WRITTEN REQUEST — Give a verbatim copy of the lines below, minus the pictures.

SUPPLIED MATERIAL —
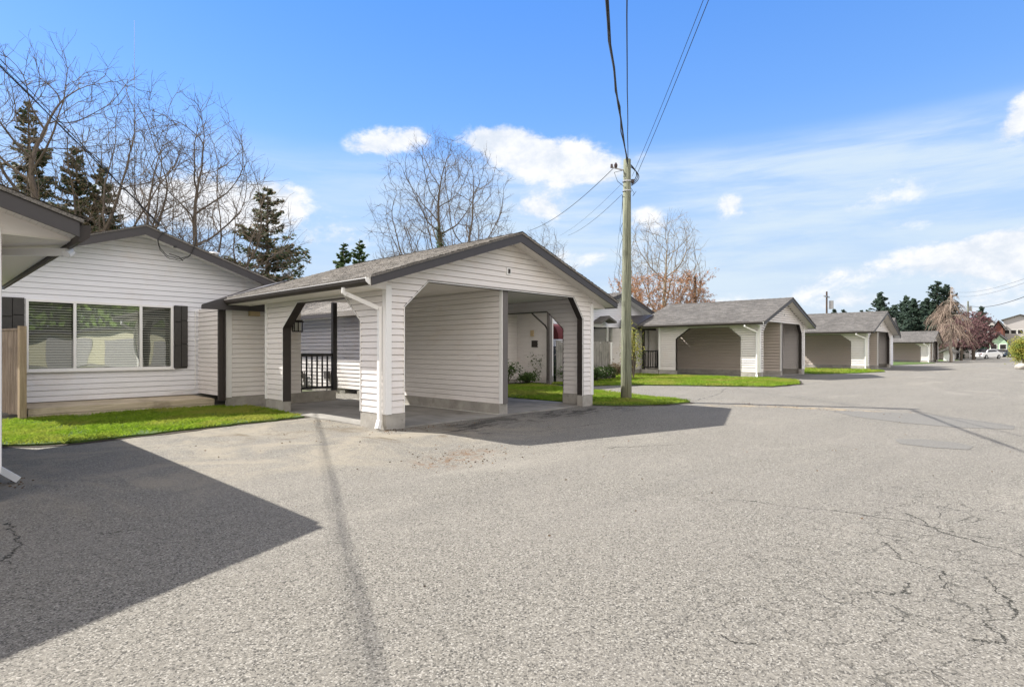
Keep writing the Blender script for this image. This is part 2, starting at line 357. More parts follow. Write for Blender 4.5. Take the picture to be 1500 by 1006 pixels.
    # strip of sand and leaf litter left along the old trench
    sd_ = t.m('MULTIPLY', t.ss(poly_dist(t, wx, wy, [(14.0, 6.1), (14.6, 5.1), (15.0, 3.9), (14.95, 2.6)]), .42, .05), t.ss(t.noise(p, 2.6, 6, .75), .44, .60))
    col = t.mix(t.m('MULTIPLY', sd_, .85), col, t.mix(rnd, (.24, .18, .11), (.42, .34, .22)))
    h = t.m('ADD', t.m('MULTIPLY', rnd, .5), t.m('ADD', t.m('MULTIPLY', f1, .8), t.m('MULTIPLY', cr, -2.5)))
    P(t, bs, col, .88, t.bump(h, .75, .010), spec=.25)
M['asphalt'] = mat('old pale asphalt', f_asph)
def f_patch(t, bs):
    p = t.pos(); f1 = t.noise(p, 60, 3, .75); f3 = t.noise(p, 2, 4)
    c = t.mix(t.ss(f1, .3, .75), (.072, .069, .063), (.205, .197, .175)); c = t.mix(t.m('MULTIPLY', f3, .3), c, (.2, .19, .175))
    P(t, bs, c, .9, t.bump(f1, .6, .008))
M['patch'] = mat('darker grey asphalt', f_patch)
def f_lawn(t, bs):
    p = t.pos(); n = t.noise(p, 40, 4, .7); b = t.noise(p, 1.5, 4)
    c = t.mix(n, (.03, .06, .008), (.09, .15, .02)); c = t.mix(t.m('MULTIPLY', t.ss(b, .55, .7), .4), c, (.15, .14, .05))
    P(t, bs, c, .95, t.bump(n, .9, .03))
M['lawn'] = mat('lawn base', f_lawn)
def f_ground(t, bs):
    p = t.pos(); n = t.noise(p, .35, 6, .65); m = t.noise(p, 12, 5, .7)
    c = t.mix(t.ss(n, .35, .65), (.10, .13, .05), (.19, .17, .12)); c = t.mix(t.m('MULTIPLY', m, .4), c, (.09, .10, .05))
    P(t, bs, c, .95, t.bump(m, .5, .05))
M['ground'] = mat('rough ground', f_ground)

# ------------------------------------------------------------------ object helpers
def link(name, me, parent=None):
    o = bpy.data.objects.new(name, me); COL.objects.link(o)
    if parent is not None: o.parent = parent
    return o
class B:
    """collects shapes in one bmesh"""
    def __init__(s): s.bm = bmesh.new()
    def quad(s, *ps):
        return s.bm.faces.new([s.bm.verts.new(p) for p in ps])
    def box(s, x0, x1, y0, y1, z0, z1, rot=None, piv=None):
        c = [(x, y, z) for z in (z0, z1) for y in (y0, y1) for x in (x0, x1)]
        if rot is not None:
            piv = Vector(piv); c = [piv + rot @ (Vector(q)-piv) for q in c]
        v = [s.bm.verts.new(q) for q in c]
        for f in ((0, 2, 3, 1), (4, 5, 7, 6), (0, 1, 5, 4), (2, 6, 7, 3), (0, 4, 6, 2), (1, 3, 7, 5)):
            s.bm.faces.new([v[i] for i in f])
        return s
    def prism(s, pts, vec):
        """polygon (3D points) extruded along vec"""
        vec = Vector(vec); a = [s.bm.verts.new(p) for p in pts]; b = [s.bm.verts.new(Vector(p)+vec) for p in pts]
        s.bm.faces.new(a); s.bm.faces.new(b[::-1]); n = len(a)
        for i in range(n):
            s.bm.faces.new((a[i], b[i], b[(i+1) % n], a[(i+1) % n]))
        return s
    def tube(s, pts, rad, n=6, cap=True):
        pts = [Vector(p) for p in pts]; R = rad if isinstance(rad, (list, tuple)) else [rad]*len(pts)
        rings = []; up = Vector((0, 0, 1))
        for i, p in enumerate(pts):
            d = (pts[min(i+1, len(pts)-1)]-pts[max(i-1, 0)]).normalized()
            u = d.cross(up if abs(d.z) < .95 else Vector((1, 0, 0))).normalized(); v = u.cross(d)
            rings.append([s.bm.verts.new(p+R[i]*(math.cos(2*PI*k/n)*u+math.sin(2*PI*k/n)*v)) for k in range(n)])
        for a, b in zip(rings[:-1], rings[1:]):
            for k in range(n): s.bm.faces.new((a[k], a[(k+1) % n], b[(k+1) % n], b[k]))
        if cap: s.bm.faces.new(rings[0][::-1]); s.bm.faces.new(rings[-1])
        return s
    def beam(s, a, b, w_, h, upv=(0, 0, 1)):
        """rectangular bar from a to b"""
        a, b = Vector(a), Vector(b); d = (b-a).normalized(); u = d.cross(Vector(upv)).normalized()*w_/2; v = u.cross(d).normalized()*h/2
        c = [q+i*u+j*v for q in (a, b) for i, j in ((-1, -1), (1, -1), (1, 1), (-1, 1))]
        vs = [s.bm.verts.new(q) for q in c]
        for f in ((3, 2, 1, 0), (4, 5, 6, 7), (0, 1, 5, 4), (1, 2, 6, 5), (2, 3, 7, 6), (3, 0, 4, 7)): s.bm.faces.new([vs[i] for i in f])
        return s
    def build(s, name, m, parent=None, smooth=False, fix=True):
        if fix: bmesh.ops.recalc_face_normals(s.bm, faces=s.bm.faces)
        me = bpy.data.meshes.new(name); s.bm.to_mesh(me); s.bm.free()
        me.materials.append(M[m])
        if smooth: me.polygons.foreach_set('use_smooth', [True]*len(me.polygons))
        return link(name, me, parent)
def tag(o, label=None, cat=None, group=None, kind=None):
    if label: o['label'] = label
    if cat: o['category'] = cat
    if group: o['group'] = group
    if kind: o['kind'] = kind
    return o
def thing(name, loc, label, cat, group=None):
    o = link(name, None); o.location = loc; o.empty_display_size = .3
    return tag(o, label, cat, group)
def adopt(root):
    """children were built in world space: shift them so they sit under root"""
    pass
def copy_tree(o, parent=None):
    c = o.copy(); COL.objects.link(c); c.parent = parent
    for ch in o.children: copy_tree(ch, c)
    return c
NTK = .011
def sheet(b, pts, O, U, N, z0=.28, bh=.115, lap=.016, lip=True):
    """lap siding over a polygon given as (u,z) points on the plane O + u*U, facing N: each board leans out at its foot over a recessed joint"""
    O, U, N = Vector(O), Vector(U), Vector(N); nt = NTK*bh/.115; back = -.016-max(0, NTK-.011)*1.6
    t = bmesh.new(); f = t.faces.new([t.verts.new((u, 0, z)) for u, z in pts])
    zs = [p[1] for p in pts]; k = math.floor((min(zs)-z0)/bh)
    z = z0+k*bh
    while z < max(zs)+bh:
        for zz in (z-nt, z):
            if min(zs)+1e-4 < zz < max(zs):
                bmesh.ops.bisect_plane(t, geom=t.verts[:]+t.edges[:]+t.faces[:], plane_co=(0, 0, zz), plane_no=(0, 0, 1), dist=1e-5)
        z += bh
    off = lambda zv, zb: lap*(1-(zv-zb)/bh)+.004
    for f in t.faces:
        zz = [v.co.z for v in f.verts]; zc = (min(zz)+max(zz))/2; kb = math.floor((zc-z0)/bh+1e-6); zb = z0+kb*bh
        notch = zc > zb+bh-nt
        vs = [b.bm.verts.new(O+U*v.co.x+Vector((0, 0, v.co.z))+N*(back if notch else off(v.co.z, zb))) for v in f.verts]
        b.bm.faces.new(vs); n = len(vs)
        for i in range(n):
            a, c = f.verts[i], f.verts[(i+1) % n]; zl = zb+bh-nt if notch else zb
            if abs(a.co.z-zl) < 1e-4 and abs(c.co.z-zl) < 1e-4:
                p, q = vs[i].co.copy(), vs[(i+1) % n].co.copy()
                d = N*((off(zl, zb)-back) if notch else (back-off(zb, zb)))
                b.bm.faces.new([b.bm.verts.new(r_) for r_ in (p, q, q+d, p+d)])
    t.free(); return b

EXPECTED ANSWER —
Keep writing the Blender script for this image. This is part 2, starting at line 357. More parts follow. Write for Blender 4.5. Take the picture to be 1500 by 1006 pixels.
    # strip of sand and leaf litter left along the old trench
    sd_ = t.m('MULTIPLY', t.ss(poly_dist(t, wx, wy, [(14.0, 6.1), (14.6, 5.1), (15.0, 3.9), (14.95, 2.6)]), .42, .05), t.ss(t.noise(p, 2.6, 6, .75), .44, .60))
    col = t.mix(t.m('MULTIPLY', sd_, .85), col, t.mix(rnd, (.24, .18, .11), (.42, .34, .22)))
    h = t.m('ADD', t.m('MULTIPLY', rnd, .5), t.m('ADD', t.m('MULTIPLY', f1, .8), t.m('MULTIPLY', cr, -2.5)))
    P(t, bs, col, .88, t.bump(h, .75, .010), spec=.25)
M['asphalt'] = mat('old pale asphalt', f_asph)
def f_patch(t, bs):
    p = t.pos(); f1 = t.noise(p, 60, 3, .75); f3 = t.noise(p, 2, 4)
    c = t.mix(t.ss(f1, .3, .75), (.072, .069, .063), (.205, .197, .175)); c = t.mix(t.m('MULTIPLY', f3, .3), c, (.2, .19, .175))
    P(t, bs, c, .9, t.bump(f1, .6, .008))
M['patch'] = mat('darker grey asphalt', f_patch)
def f_lawn(t, bs):
    p = t.pos(); n = t.noise(p, 40, 4, .7); b = t.noise(p, 1.5, 4)
    c = t.mix(n, (.03, .06, .008), (.09, .15, .02)); c = t.mix(t.m('MULTIPLY', t.ss(b, .55, .7), .4), c, (.15, .14, .05))
    P(t, bs, c, .95, t.bump(n, .9, .03))
M['lawn'] = mat('lawn base', f_lawn)
def f_ground(t, bs):
    p = t.pos(); n = t.noise(p, .35, 6, .65); m = t.noise(p, 12, 5, .7)
    c = t.mix(t.ss(n, .35, .65), (.10, .13, .05), (.19, .17, .12)); c = t.mix(t.m('MULTIPLY', m, .4), c, (.09, .10, .05))
    P(t, bs, c, .95, t.bump(m, .5, .05))
M['ground'] = mat('rough ground', f_ground)

# ------------------------------------------------------------------ object helpers
def link(name, me, parent=None):
    o = bpy.data.objects.new(name, me); COL.objects.link(o)
    if parent is not None: o.parent = parent
    return o
class B:
    """collects shapes in one bmesh"""
    def __init__(s): s.bm = bmesh.new()
    def quad(s, *ps):
        return s.bm.faces.new([s.bm.verts.new(p) for p in ps])
    def box(s, x0, x1, y0, y1, z0, z1, rot=None, piv=None):
        c = [(x, y, z) for z in (z0, z1) for y in (y0, y1) for x in (x0, x1)]
        if rot is not None:
            piv = Vector(piv); c = [piv + rot @ (Vector(q)-piv) for q in c]
        v = [s.bm.verts.new(q) for q in c]
        for f in ((0, 2, 3, 1), (4, 5, 7, 6), (0, 1, 5, 4), (2, 6, 7, 3), (0, 4, 6, 2), (1, 3, 7, 5)):
            s.bm.faces.new([v[i] for i in f])
        return s
    def prism(s, pts, vec):
        """polygon (3D points) extruded along vec"""
        vec = Vector(vec); a = [s.bm.verts.new(p) for p in pts]; b = [s.bm.verts.new(Vector(p)+vec) for p in pts]
        s.bm.faces.new(a); s.bm.faces.new(b[::-1]); n = len(a)
        for i in range(n):
            s.bm.faces.new((a[i], b[i], b[(i+1) % n], a[(i+1) % n]))
        return s
    def tube(s, pts, rad, n=6, cap=True):
        pts = [Vector(p) for p in pts]; R = rad if isinstance(rad, (list, tuple)) else [rad]*len(pts)
        rings = []; up = Vector((0, 0, 1))
        for i, p in enumerate(pts):
            d = (pts[min(i+1, len(pts)-1)]-pts[max(i-1, 0)]).normalized()
            u = d.cross(up if abs(d.z) < .95 else Vector((1, 0, 0))).normalized(); v = u.cross(d)
            rings.append([s.bm.verts.new(p+R[i]*(math.cos(2*PI*k/n)*u+math.sin(2*PI*k/n)*v)) for k in range(n)])
        for a, b in zip(rings[:-1], rings[1:]):
            for k in range(n): s.bm.faces.new((a[k], a[(k+1) % n], b[(k+1) % n], b[k]))
        if cap: s.bm.faces.new(rings[0][::-1]); s.bm.faces.new(rings[-1])
        return s
    def beam(s, a, b, w_, h, upv=(0, 0, 1)):
        """rectangular bar from a to b"""
        a, b = Vector(a), Vector(b); d = (b-a).normalized(); u = d.cross(Vector(upv)).normalized()*w_/2; v = u.cross(d).normalized()*h/2
        c = [q+i*u+j*v for q in (a, b) for i, j in ((-1, -1), (1, -1), (1, 1), (-1, 1))]
        vs = [s.bm.verts.new(q) for q in c]
        for f in ((3, 2, 1, 0), (4, 5, 6, 7), (0, 1, 5, 4), (1, 2, 6, 5), (2, 3, 7, 6), (3, 0, 4, 7)): s.bm.faces.new([vs[i] for i in f])
        return s
    def build(s, name, m, parent=None, smooth=False, fix=True):
        if fix: bmesh.ops.recalc_face_normals(s.bm, faces=s.bm.faces)
        me = bpy.data.meshes.new(name); s.bm.to_mesh(me); s.bm.free()
        me.materials.append(M[m])
        if smooth: me.polygons.foreach_set('use_smooth', [True]*len(me.polygons))
        return link(name, me, parent)
def tag(o, label=None, cat=None, group=None, kind=None):
    if label: o['label'] = label
    if cat: o['category'] = cat
    if group: o['group'] = group
    if kind: o['kind'] = kind
    return o
def thing(name, loc, label, cat, group=None):
    o = link(name, None); o.location = loc; o.empty_display_size = .3
    return tag(o, label, cat, group)
def adopt(root):
    """children were built in world space: shift them so they sit under root"""
    pass
def copy_tree(o, parent=None):
    c = o.copy(); COL.objects.link(c); c.parent = parent
    for ch in o.children: copy_tree(ch, c)
    return c
NTK = .011
def sheet(b, pts, O, U, N, z0=.28, bh=.115, lap=.016, lip=True):
    """lap siding over a polygon given as (u,z) points on the plane O + u*U, facing N: each board leans out at its foot over a recessed joint"""
    O, U, N = Vector(O), Vector(U), Vector(N); nt = NTK*bh/.115; back = -.016-max(0, NTK-.011)*1.6
    t = bmesh.new(); f = t.faces.new([t.verts.new((u, 0, z)) for u, z in pts])
    zs = [p[1] for p in pts]; k = math.floor((min(zs)-z0)/bh)
    z = z0+k*bh
    while z < max(zs)+bh:
        for zz in (z-nt, z):
            if min(zs)+1e-4 < zz < max(zs):
                bmesh.ops.bisect_plane(t, geom=t.verts[:]+t.edges[:]+t.faces[:], plane_co=(0, 0, zz), plane_no=(0, 0, 1), dist=1e-5)
        z += bh
    off = lambda zv, zb: lap*(1-(zv-zb)/bh)+.004
    for f in t.faces:
        zz = [v.co.z for v in f.verts]; zc = (min(zz)+max(zz))/2; kb = math.floor((zc-z0)/bh+1e-6); zb = z0+kb*bh
        notch = zc > zb+bh-nt
        vs = [b.bm.verts.new(O+U*v.co.x+Vector((0, 0, v.co.z))+N*(back if notch else off(v.co.z, zb))) for v in f.verts]
        b.bm.faces.new(vs); n = len(vs)
        for i in range(n):
            a, c = f.verts[i], f.verts[(i+1) % n]; zl = zb+bh-nt if notch else zb
            if abs(a.co.z-zl) < 1e-4 and abs(c.co.z-zl) < 1e-4:
                p, q = vs[i].co.copy(), vs[(i+1) % n].co.copy()
                d = N*((off(zl, zb)-back) if notch else (back-off(zb, zb)))
                b.bm.faces.new([b.bm.verts.new(r_) for r_ in (p, q, q+d, p+d)])
    t.free(); return b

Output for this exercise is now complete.